## Exercise
All of the lines below are to be printed again exactly; images are excluded from the output.

## Information supplied
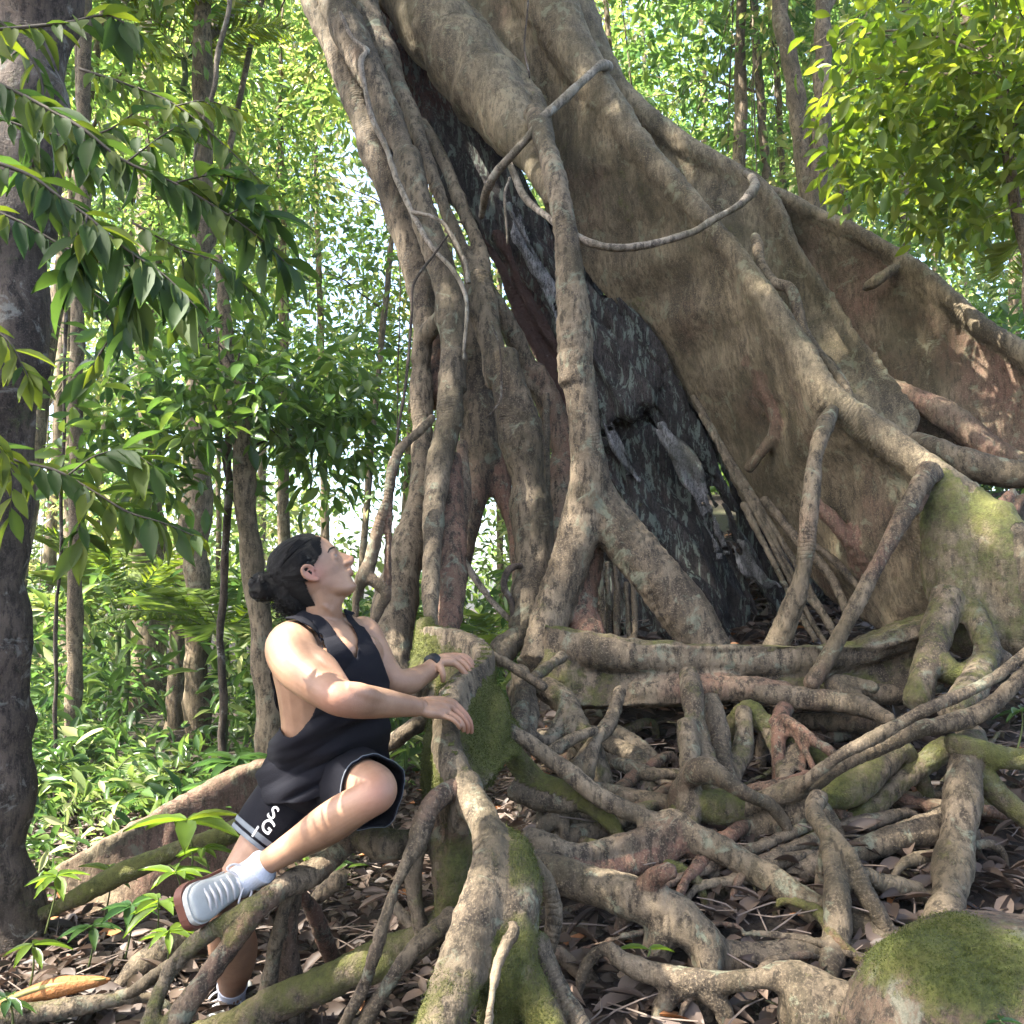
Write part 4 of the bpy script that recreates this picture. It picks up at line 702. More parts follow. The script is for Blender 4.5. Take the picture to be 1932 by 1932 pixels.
# hands
def hand(wr, palm, fingers, thumb, s):
    g.sweep(K('H', wr), seg=16)
    for f in palm: g.sweep(K('H', f), seg=12)
    for f in fingers: g.sweep(K('H', f), seg=12, sub=5)
    g.sweep(K('H', thumb), seg=12, sub=5)
z = lambda p, k: [(a, b, c, d+k) for a, b, c, d in p]
hand([(520, 1180, 290, 2.44), (620, 1185, 270, 2.46), (700, 1190, 250, 2.47)],
     [[(600, 1130, 150, 2.48), (850, 1110, 180, 2.51), (1060, 1120, 170, 2.53), (1240, 1150, 130, 2.55)], [(620, 1190, 170, 2.465), (850, 1180, 190, 2.49), (1050, 1190, 170, 2.51), (1210, 1220, 130, 2.53)],
      [(640, 1240, 170, 2.45), (830, 1250, 200, 2.475), (1000, 1270, 180, 2.49), (1130, 1300, 130, 2.505)], [(660, 1280, 130, 2.44), (800, 1310, 170, 2.455), (930, 1330, 150, 2.47), (1030, 1360, 110, 2.48)]],
     [[(1200, 1140, 128, 2.55), (1330, 1250, 118, 2.545), (1430, 1370, 108, 2.54), (1490, 1500, 100, 2.54), (1505, 1640, 78, 2.545)],
      [(1170, 1215, 128, 2.53), (1300, 1320, 116, 2.52), (1395, 1420, 108, 2.515), (1440, 1530, 98, 2.515), (1440, 1640, 72, 2.52)],
      [(1090, 1290, 122, 2.505), (1220, 1360, 112, 2.495), (1310, 1430, 104, 2.49), (1365, 1530, 94, 2.49), (1375, 1620, 70, 2.495)],
      [(990, 1350, 110, 2.48), (1110, 1380, 98, 2.475), (1220, 1430, 92, 2.47), (1290, 1510, 82, 2.47), (1315, 1570, 64, 2.475)]],
     [(720, 1120, 150, 2.5), (900, 1150, 130, 2.55), (1050, 1250, 110, 2.58), (1130, 1380, 90, 2.59)], 1)
hand([(790, 560, 230, 2.80), (880, 500, 225, 2.82), (950, 470, 200, 2.83)],
     [[(900, 480, 170, 2.81), (1050, 460, 170, 2.82), (1210, 470, 140, 2.83)], [(920, 440, 170, 2.84), (1080, 410, 170, 2.855), (1280, 420, 130, 2.87)], [(930, 420, 150, 2.86), (1100, 380, 150, 2.89), (1340, 380, 120, 2.905)], [(940, 420, 120, 2.88), (1120, 370, 120, 2.92), (1380, 360, 105, 2.94)]],
     [[(1190, 460, 120, 2.83), (1300, 540, 112, 2.83), (1390, 640, 104, 2.83), (1450, 740, 94, 2.83), (1475, 810, 72, 2.835)],
      [(1260, 415, 118, 2.87), (1380, 490, 110, 2.865), (1465, 600, 100, 2.86), (1515, 720, 90, 2.86), (1525, 790, 70, 2.865)],
      [(1330, 375, 112, 2.905), (1430, 440, 104, 2.9), (1500, 540, 96, 2.895), (1540, 650, 84, 2.895), (1545, 720, 66, 2.9)],
      [(1370, 355, 98, 2.94), (1450, 400, 90, 2.935), (1510, 480, 84, 2.93), (1545, 570, 70, 2.93), (1548, 620, 58, 2.935)]],
     [(960, 520, 150, 2.80), (1010, 600, 128, 2.785), (1035, 690, 110, 2.78), (1030, 790, 88, 2.785)], 1)
# legs: crossing (left) leg, then standing (right) leg
g.sweep(M_((900, 1500, 330, 2.62), (990, 1520, 340, 2.52), (1080, 1535, 285, 2.42), (1150, 1550, 245, 2.34), (1165, 1590, 225, 2.30), (1100, 1640, 208, 2.29), (1005, 1690, 222, 2.31), (880, 1770, 222, 2.34), (740, 1860, 180, 2.38), (600, 1950, 150, 2.41), (500, 2010, 125, 2.43), (430, 2050, 118, 2.43)), seg=24, sub=8)
g.sweep(M_((1060, 1730, 100, 2.32), (960, 1785, 130, 2.34), (830, 1860, 120, 2.38), (680, 1940, 90, 2.41)), seg=16)
g.sweep([(p, r) for p, r in M_((760, 1530, 330, 2.62), (660, 1680, 330, 2.58), (540, 1860, 290, 2.53), (420, 2040, 250, 2.49))] + K('C0', [(1310, 1200, 240, 2.47), (1290, 1290, 240, 2.47), (1300, 1400, 250, 2.53), (1320, 1500, 270, 2.6), (1325, 1600, 225, 2.66), (1318, 1690, 165, 2.71), (1315, 1780, 140, 2.75)]), seg=24, sub=8)
# head frame
F_ = unit(np.array((.80, .20, .57))); Uh = np.array((-.58, .05, .80)); Uh = unit(Uh-F_*np.dot(Uh, F_)); Lh = np.cross(Uh, F_)   # Lh towards the far side
if Lh[1] < 0: Lh = -Lh
HO = mm(822, 372, 2.60); HS = .97
hp = lambda x, y, z_: HO + HS*(F_*x + Lh*y + Uh*z_)
lv = [(.128, .005, -.035, .022), (.118, .045, -.062, .05), (.100, .072, -.084, .065), (.075, .088, -.096, .073), (.050, .093, -.10, .076), (.030, .093, -.10, .076), (.012, .088, -.097, .074), (-.008, .086, -.09, .071), (-.030, .087, -.08, .067), (-.052, .088, -.06, .062), (-.072, .086, -.035, .057), (-.090, .085, -.01, .05), (-.105, .08, .02, .038), (-.114, .07, .04, .02)]
lv = [(z_ if z_ > -.02 else -.02+(z_+.02)*.80, xf-(.004 if z_ < -.02 else 0), xb, hw*(.95 if z_ < -.02 else 1)) for z_, xf, xb, hw in lv]; lv = cat(lv, 4); seg = 48; Vh = []
for z_, xf, xb, hw in lv:
    for j in range(seg):
        a = 2*PI*j/seg; c_, s_ = math.cos(a), math.sin(a); e = 1.0
        x = (xf+xb)/2 + (xf-xb)/2*math.copysign(abs(c_)**.92, c_); fr = max(0, c_)
        y = hw*math.copysign(abs(s_)**.9, s_)*(1-.18*fr)
        if c_ > 0:   # eye sockets, cheek bones
            for sy in (-1, 1):
                x -= .012*math.exp(-((y-sy*.032)/.013)**2-((z_-.018)/.011)**2)
                x += .004*math.exp(-((y-sy*.045)/.02)**2-((z_+.012)/.014)**2)
            x += .004*math.exp(-(y/.045)**2-((z_-.040)/.008)**2)   # brow
            x += .006*math.exp(-(y/.02)**2-((z_+.082)/.012)**2)    # chin
            x -= .004*math.exp(-(y/.03)**2-((z_+.074)/.006)**2)
        Vh.append(hp(x, y, z_))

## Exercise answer
Write part 4 of the bpy script that recreates this picture. It picks up at line 702. More parts follow. The script is for Blender 4.5. Take the picture to be 1932 by 1932 pixels.
# hands
def hand(wr, palm, fingers, thumb, s):
    g.sweep(K('H', wr), seg=16)
    for f in palm: g.sweep(K('H', f), seg=12)
    for f in fingers: g.sweep(K('H', f), seg=12, sub=5)
    g.sweep(K('H', thumb), seg=12, sub=5)
z = lambda p, k: [(a, b, c, d+k) for a, b, c, d in p]
hand([(520, 1180, 290, 2.44), (620, 1185, 270, 2.46), (700, 1190, 250, 2.47)],
     [[(600, 1130, 150, 2.48), (850, 1110, 180, 2.51), (1060, 1120, 170, 2.53), (1240, 1150, 130, 2.55)], [(620, 1190, 170, 2.465), (850, 1180, 190, 2.49), (1050, 1190, 170, 2.51), (1210, 1220, 130, 2.53)],
      [(640, 1240, 170, 2.45), (830, 1250, 200, 2.475), (1000, 1270, 180, 2.49), (1130, 1300, 130, 2.505)], [(660, 1280, 130, 2.44), (800, 1310, 170, 2.455), (930, 1330, 150, 2.47), (1030, 1360, 110, 2.48)]],
     [[(1200, 1140, 128, 2.55), (1330, 1250, 118, 2.545), (1430, 1370, 108, 2.54), (1490, 1500, 100, 2.54), (1505, 1640, 78, 2.545)],
      [(1170, 1215, 128, 2.53), (1300, 1320, 116, 2.52), (1395, 1420, 108, 2.515), (1440, 1530, 98, 2.515), (1440, 1640, 72, 2.52)],
      [(1090, 1290, 122, 2.505), (1220, 1360, 112, 2.495), (1310, 1430, 104, 2.49), (1365, 1530, 94, 2.49), (1375, 1620, 70, 2.495)],
      [(990, 1350, 110, 2.48), (1110, 1380, 98, 2.475), (1220, 1430, 92, 2.47), (1290, 1510, 82, 2.47), (1315, 1570, 64, 2.475)]],
     [(720, 1120, 150, 2.5), (900, 1150, 130, 2.55), (1050, 1250, 110, 2.58), (1130, 1380, 90, 2.59)], 1)
hand([(790, 560, 230, 2.80), (880, 500, 225, 2.82), (950, 470, 200, 2.83)],
     [[(900, 480, 170, 2.81), (1050, 460, 170, 2.82), (1210, 470, 140, 2.83)], [(920, 440, 170, 2.84), (1080, 410, 170, 2.855), (1280, 420, 130, 2.87)], [(930, 420, 150, 2.86), (1100, 380, 150, 2.89), (1340, 380, 120, 2.905)], [(940, 420, 120, 2.88), (1120, 370, 120, 2.92), (1380, 360, 105, 2.94)]],
     [[(1190, 460, 120, 2.83), (1300, 540, 112, 2.83), (1390, 640, 104, 2.83), (1450, 740, 94, 2.83), (1475, 810, 72, 2.835)],
      [(1260, 415, 118, 2.87), (1380, 490, 110, 2.865), (1465, 600, 100, 2.86), (1515, 720, 90, 2.86), (1525, 790, 70, 2.865)],
      [(1330, 375, 112, 2.905), (1430, 440, 104, 2.9), (1500, 540, 96, 2.895), (1540, 650, 84, 2.895), (1545, 720, 66, 2.9)],
      [(1370, 355, 98, 2.94), (1450, 400, 90, 2.935), (1510, 480, 84, 2.93), (1545, 570, 70, 2.93), (1548, 620, 58, 2.935)]],
     [(960, 520, 150, 2.80), (1010, 600, 128, 2.785), (1035, 690, 110, 2.78), (1030, 790, 88, 2.785)], 1)
# legs: crossing (left) leg, then standing (right) leg
g.sweep(M_((900, 1500, 330, 2.62), (990, 1520, 340, 2.52), (1080, 1535, 285, 2.42), (1150, 1550, 245, 2.34), (1165, 1590, 225, 2.30), (1100, 1640, 208, 2.29), (1005, 1690, 222, 2.31), (880, 1770, 222, 2.34), (740, 1860, 180, 2.38), (600, 1950, 150, 2.41), (500, 2010, 125, 2.43), (430, 2050, 118, 2.43)), seg=24, sub=8)
g.sweep(M_((1060, 1730, 100, 2.32), (960, 1785, 130, 2.34), (830, 1860, 120, 2.38), (680, 1940, 90, 2.41)), seg=16)
g.sweep([(p, r) for p, r in M_((760, 1530, 330, 2.62), (660, 1680, 330, 2.58), (540, 1860, 290, 2.53), (420, 2040, 250, 2.49))] + K('C0', [(1310, 1200, 240, 2.47), (1290, 1290, 240, 2.47), (1300, 1400, 250, 2.53), (1320, 1500, 270, 2.6), (1325, 1600, 225, 2.66), (1318, 1690, 165, 2.71), (1315, 1780, 140, 2.75)]), seg=24, sub=8)
# head frame
F_ = unit(np.array((.80, .20, .57))); Uh = np.array((-.58, .05, .80)); Uh = unit(Uh-F_*np.dot(Uh, F_)); Lh = np.cross(Uh, F_)   # Lh towards the far side
if Lh[1] < 0: Lh = -Lh
HO = mm(822, 372, 2.60); HS = .97
hp = lambda x, y, z_: HO + HS*(F_*x + Lh*y + Uh*z_)
lv = [(.128, .005, -.035, .022), (.118, .045, -.062, .05), (.100, .072, -.084, .065), (.075, .088, -.096, .073), (.050, .093, -.10, .076), (.030, .093, -.10, .076), (.012, .088, -.097, .074), (-.008, .086, -.09, .071), (-.030, .087, -.08, .067), (-.052, .088, -.06, .062), (-.072, .086, -.035, .057), (-.090, .085, -.01, .05), (-.105, .08, .02, .038), (-.114, .07, .04, .02)]
lv = [(z_ if z_ > -.02 else -.02+(z_+.02)*.80, xf-(.004 if z_ < -.02 else 0), xb, hw*(.95 if z_ < -.02 else 1)) for z_, xf, xb, hw in lv]; lv = cat(lv, 4); seg = 48; Vh = []
for z_, xf, xb, hw in lv:
    for j in range(seg):
        a = 2*PI*j/seg; c_, s_ = math.cos(a), math.sin(a); e = 1.0
        x = (xf+xb)/2 + (xf-xb)/2*math.copysign(abs(c_)**.92, c_); fr = max(0, c_)
        y = hw*math.copysign(abs(s_)**.9, s_)*(1-.18*fr)
        if c_ > 0:   # eye sockets, cheek bones
            for sy in (-1, 1):
                x -= .012*math.exp(-((y-sy*.032)/.013)**2-((z_-.018)/.011)**2)
                x += .004*math.exp(-((y-sy*.045)/.02)**2-((z_+.012)/.014)**2)
            x += .004*math.exp(-(y/.045)**2-((z_-.040)/.008)**2)   # brow
            x += .006*math.exp(-(y/.02)**2-((z_+.082)/.012)**2)    # chin
            x -= .004*math.exp(-(y/.03)**2-((z_+.074)/.006)**2)
        Vh.append(hp(x, y, z_))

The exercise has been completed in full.